Rather than, say, building a new road bridge over the Thames (which lacks an above-ground crossing between Tower Bridge and Dartford, a distance of 20 miles), the former mayor threw away millions on flashy projects of little real benefit. There was “Boris Island”, the plan for a new airport in the Thames estuary, home to thousands of potentially engine-clogging birds. Cost: £5m. There was the Emirates AirLine, a cable car to nowhere which serves four regular commuters. Cost: £24m. There was the canned proposal for a “garden bridge” in central London. Billed as a public right of way, it would in fact have been a private tourist attraction, with restricted access. Cost: £52m.

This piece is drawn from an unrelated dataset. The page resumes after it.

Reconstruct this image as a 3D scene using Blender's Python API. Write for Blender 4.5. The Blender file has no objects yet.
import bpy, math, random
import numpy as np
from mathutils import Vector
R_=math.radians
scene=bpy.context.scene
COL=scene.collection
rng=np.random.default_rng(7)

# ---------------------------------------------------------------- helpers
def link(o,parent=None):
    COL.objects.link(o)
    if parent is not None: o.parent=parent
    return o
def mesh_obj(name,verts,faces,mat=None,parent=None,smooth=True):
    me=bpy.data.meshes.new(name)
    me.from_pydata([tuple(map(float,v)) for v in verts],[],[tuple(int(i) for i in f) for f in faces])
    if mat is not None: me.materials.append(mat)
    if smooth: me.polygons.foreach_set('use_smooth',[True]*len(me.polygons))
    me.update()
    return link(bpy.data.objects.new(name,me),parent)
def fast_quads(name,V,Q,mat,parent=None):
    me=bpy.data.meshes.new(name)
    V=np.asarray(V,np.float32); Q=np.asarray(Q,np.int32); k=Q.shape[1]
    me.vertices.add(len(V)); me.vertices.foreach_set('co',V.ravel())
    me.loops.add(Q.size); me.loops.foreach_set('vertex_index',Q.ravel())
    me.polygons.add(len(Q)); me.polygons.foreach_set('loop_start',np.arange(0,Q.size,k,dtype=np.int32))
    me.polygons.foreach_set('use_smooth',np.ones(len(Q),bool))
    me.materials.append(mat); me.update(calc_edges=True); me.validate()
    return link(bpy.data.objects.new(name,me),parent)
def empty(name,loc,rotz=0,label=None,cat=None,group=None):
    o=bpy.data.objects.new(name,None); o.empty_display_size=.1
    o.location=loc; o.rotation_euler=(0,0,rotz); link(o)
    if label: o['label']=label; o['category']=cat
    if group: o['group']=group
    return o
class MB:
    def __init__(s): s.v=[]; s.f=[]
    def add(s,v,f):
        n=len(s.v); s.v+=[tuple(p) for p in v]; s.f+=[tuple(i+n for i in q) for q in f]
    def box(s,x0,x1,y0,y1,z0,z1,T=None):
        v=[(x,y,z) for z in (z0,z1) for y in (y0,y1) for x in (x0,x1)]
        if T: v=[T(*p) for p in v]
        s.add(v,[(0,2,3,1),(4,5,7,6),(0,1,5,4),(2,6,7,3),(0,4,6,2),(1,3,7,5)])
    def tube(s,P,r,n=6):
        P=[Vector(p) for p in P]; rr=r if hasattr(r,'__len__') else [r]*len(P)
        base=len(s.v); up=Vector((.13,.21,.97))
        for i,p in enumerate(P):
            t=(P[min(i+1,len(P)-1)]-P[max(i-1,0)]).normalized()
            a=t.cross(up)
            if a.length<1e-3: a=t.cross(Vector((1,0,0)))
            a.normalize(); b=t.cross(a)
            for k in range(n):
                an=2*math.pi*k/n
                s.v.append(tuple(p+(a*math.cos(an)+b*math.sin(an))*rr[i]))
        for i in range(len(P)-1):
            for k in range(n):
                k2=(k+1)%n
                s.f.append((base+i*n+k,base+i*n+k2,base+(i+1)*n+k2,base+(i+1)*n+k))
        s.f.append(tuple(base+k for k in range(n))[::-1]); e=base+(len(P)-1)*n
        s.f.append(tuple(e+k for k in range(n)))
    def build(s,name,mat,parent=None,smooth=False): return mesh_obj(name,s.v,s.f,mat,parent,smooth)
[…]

What matters for him is the big picture – the front-page photo of him waving from the steps of his new home​​: No 10

What do these white elephants have in common? They’re headline-grabbing, profile-boosting, back-of-the-envelope wheezes, announced with a fanfare of publicity before becoming bogged down for years as their sheer impracticality bites. The foreign secretary is not stupid; all were good politics in the moment, burnishing his credentials as bold, visionary, fun. But they never work for us, the public, because they are devised primarily to serve Johnson’s career, not our needs.

And so it is with the Channel bridge. What’s more exciting, moth-eaten embroidery, or a big, new thrusting piece of infrastructure, one that rights a wrong made 6,500 years ago, when rising sea levels separated us from our French cousins? Johnson has yet again outdone the woman he hopes to replace.

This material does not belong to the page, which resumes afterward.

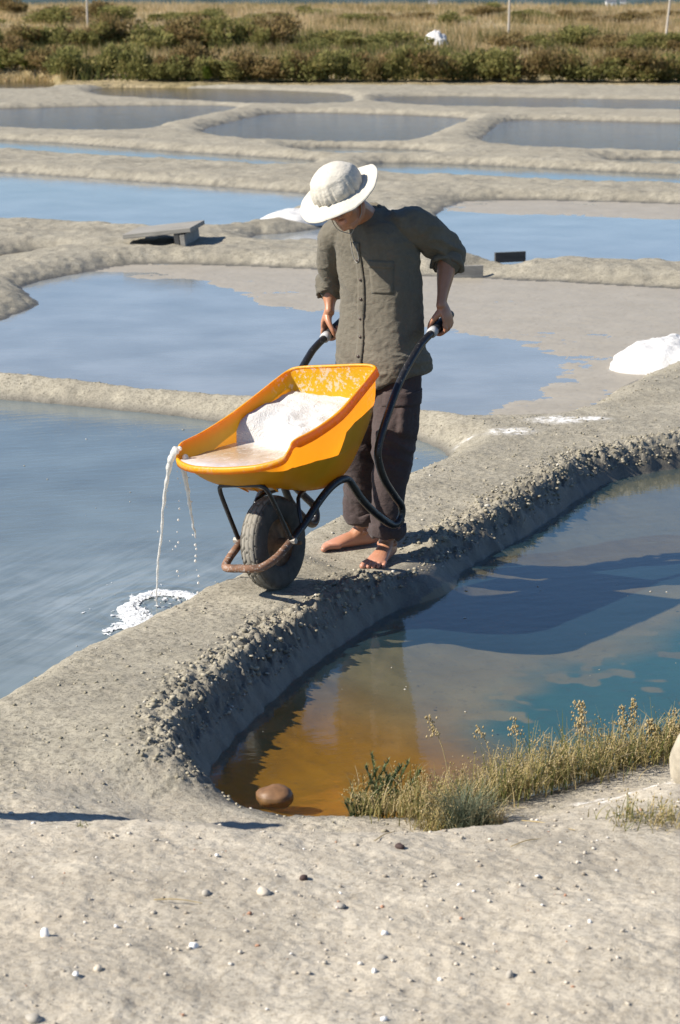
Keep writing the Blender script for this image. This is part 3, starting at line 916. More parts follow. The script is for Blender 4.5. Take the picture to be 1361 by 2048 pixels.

But as infrastructure goes, is another connection to France what we really want, when transport links between our northern cities remains so poor, and spending is so biased towards the south-east? Even the Conservative MP for Dover can think of higher priorities: in a tweet he said: “Boris is right – we must invest in infrastructure to keep trade flowing between Britain and France. Let’s start by dualling the A2 to Dover, building the Lower Thames Crossing and lorry parks on the M20.”

We can safely assume that Johnson hasn’t bothered to think about the details – of what else we might better spend the money on, or the difficulties of his own project (Jonathan Roberts, of the UK Chamber of Shipping, told Sky News that “building a huge concrete structure in the middle of the world’s busiest shipping lane might come with some challenges”). That’s not really his way, is it?

Because what matters for him is the big picture. And in case you weren’t clear, that’s the front-page photograph of him waving from the steps of his new home: No 10.